**SHORT EXERCISE:** Starting at the first line of the listing below, retype each line up to and including the one that contains "R = math.radians". Leave pictures out.

**LISTING:**
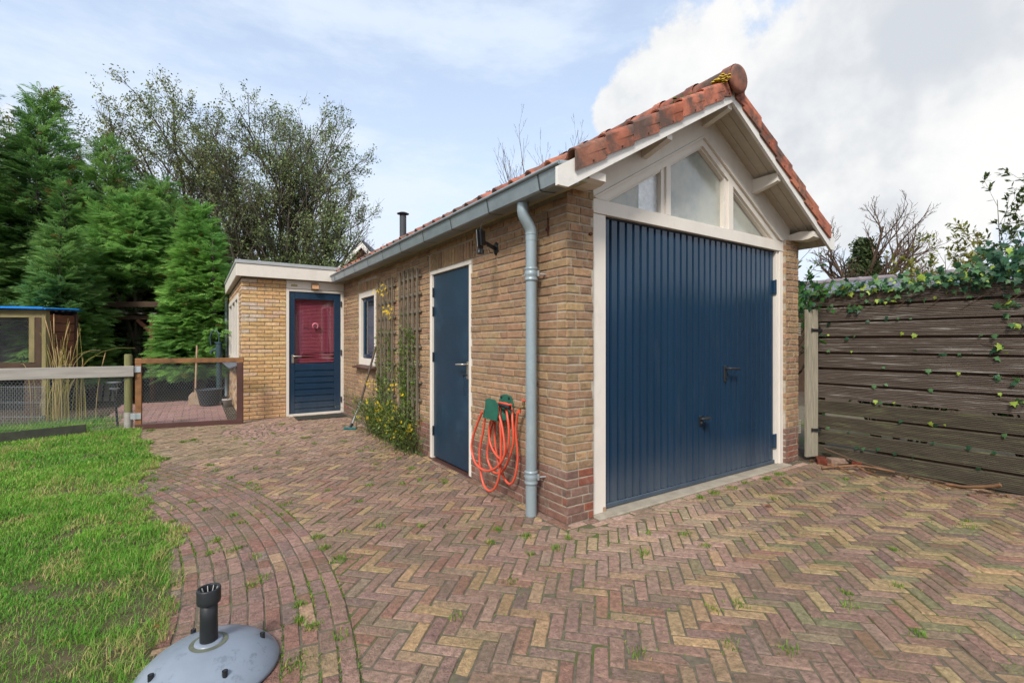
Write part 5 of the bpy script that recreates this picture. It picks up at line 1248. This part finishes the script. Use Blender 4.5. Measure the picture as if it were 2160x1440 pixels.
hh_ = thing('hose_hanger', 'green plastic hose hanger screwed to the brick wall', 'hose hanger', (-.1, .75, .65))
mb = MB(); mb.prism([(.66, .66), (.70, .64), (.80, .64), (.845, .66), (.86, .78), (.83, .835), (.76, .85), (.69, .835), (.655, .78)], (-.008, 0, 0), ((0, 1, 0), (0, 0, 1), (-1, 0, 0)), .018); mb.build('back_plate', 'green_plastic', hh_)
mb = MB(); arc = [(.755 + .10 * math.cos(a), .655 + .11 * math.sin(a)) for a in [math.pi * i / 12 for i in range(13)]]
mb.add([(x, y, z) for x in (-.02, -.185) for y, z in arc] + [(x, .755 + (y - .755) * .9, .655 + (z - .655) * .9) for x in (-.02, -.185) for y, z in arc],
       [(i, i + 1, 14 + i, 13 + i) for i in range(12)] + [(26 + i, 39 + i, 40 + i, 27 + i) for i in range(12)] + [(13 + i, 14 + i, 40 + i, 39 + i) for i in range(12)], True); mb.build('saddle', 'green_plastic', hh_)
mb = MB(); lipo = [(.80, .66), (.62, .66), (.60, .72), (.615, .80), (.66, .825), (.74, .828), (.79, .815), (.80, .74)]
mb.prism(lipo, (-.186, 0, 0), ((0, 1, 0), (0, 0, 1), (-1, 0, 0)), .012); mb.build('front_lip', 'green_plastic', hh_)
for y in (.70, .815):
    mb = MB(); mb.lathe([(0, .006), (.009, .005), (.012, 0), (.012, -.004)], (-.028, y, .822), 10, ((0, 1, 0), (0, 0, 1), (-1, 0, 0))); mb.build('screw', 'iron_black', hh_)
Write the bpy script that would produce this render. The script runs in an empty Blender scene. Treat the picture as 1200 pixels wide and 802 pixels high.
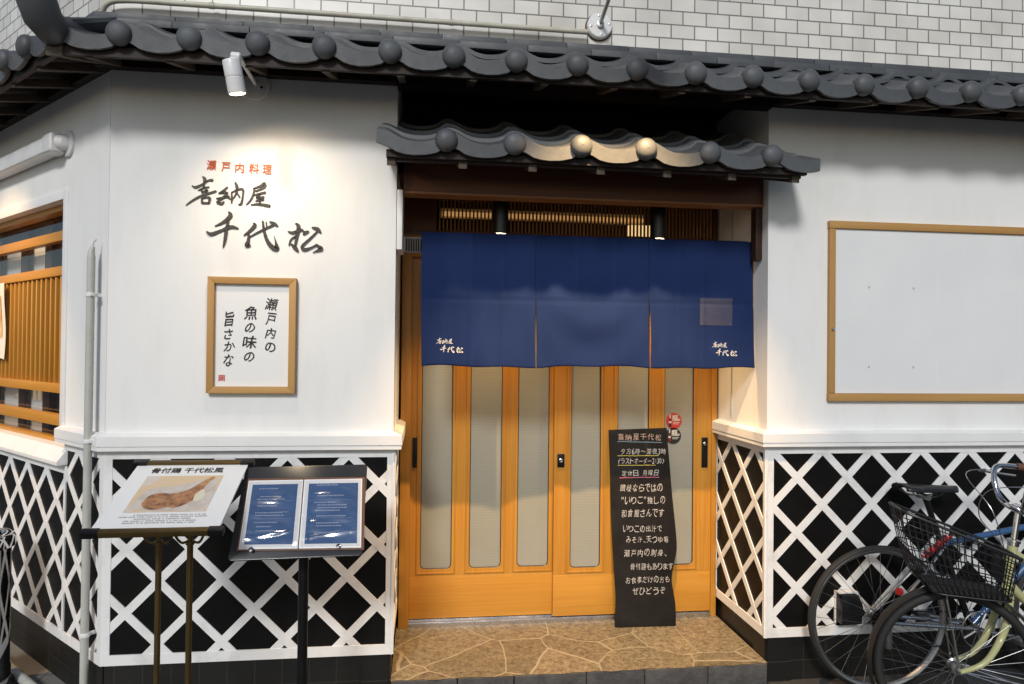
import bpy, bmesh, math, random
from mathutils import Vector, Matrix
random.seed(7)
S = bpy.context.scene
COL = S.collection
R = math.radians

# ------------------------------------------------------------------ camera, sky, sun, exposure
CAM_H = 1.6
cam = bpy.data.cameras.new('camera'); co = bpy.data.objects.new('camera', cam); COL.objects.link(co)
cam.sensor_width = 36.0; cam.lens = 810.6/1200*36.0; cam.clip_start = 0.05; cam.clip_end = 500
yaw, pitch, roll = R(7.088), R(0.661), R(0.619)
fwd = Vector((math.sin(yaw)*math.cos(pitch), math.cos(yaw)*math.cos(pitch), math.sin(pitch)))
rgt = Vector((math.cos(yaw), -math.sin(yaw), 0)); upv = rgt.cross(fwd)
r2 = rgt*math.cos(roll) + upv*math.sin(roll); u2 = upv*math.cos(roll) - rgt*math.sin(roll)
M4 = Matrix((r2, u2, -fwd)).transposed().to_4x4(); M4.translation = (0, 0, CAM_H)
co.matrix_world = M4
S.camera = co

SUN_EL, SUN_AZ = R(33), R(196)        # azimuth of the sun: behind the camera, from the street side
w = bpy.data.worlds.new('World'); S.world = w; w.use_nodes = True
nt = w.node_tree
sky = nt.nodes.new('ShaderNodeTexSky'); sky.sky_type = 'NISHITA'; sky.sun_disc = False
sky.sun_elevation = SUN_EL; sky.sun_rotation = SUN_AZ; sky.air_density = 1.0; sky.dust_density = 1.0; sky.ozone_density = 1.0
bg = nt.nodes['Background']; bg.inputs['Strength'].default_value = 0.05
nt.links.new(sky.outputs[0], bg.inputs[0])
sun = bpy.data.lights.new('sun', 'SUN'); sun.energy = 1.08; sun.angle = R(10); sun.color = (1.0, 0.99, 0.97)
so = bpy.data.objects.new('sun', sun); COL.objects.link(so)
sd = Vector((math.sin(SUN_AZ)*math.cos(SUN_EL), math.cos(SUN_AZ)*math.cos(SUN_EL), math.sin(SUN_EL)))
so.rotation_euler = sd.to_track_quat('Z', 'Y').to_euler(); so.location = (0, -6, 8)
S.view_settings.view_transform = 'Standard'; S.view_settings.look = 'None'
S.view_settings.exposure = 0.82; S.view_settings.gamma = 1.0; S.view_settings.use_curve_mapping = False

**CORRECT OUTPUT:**
Write part 5 of the bpy script that recreates this picture. It picks up at line 1248. This part finishes the script. Use Blender 4.5. Measure the picture as if it were 2160x1440 pixels.
hh_ = thing('hose_hanger', 'green plastic hose hanger screwed to the brick wall', 'hose hanger', (-.1, .75, .65))
mb = MB(); mb.prism([(.66, .66), (.70, .64), (.80, .64), (.845, .66), (.86, .78), (.83, .835), (.76, .85), (.69, .835), (.655, .78)], (-.008, 0, 0), ((0, 1, 0), (0, 0, 1), (-1, 0, 0)), .018); mb.build('back_plate', 'green_plastic', hh_)
mb = MB(); arc = [(.755 + .10 * math.cos(a), .655 + .11 * math.sin(a)) for a in [math.pi * i / 12 for i in range(13)]]
mb.add([(x, y, z) for x in (-.02, -.185) for y, z in arc] + [(x, .755 + (y - .755) * .9, .655 + (z - .655) * .9) for x in (-.02, -.185) for y, z in arc],
       [(i, i + 1, 14 + i, 13 + i) for i in range(12)] + [(26 + i, 39 + i, 40 + i, 27 + i) for i in range(12)] + [(13 + i, 14 + i, 40 + i, 39 + i) for i in range(12)], True); mb.build('saddle', 'green_plastic', hh_)
mb = MB(); lipo = [(.80, .66), (.62, .66), (.60, .72), (.615, .80), (.66, .825), (.74, .828), (.79, .815), (.80, .74)]
mb.prism(lipo, (-.186, 0, 0), ((0, 1, 0), (0, 0, 1), (-1, 0, 0)), .012); mb.build('front_lip', 'green_plastic', hh_)
for y in (.70, .815):
    mb = MB(); mb.lathe([(0, .006), (.009, .005), (.012, 0), (.012, -.004)], (-.028, y, .822), 10, ((0, 1, 0), (0, 0, 1), (-1, 0, 0))); mb.build('screw', 'iron_black', hh_)
Write the bpy script that would produce this render. The script runs in an empty Blender scene. Treat the picture as 1200 pixels wide and 802 pixels high.
import bpy, bmesh, math, random
from mathutils import Vector, Matrix
random.seed(7)
S = bpy.context.scene
COL = S.collection
R = math.radians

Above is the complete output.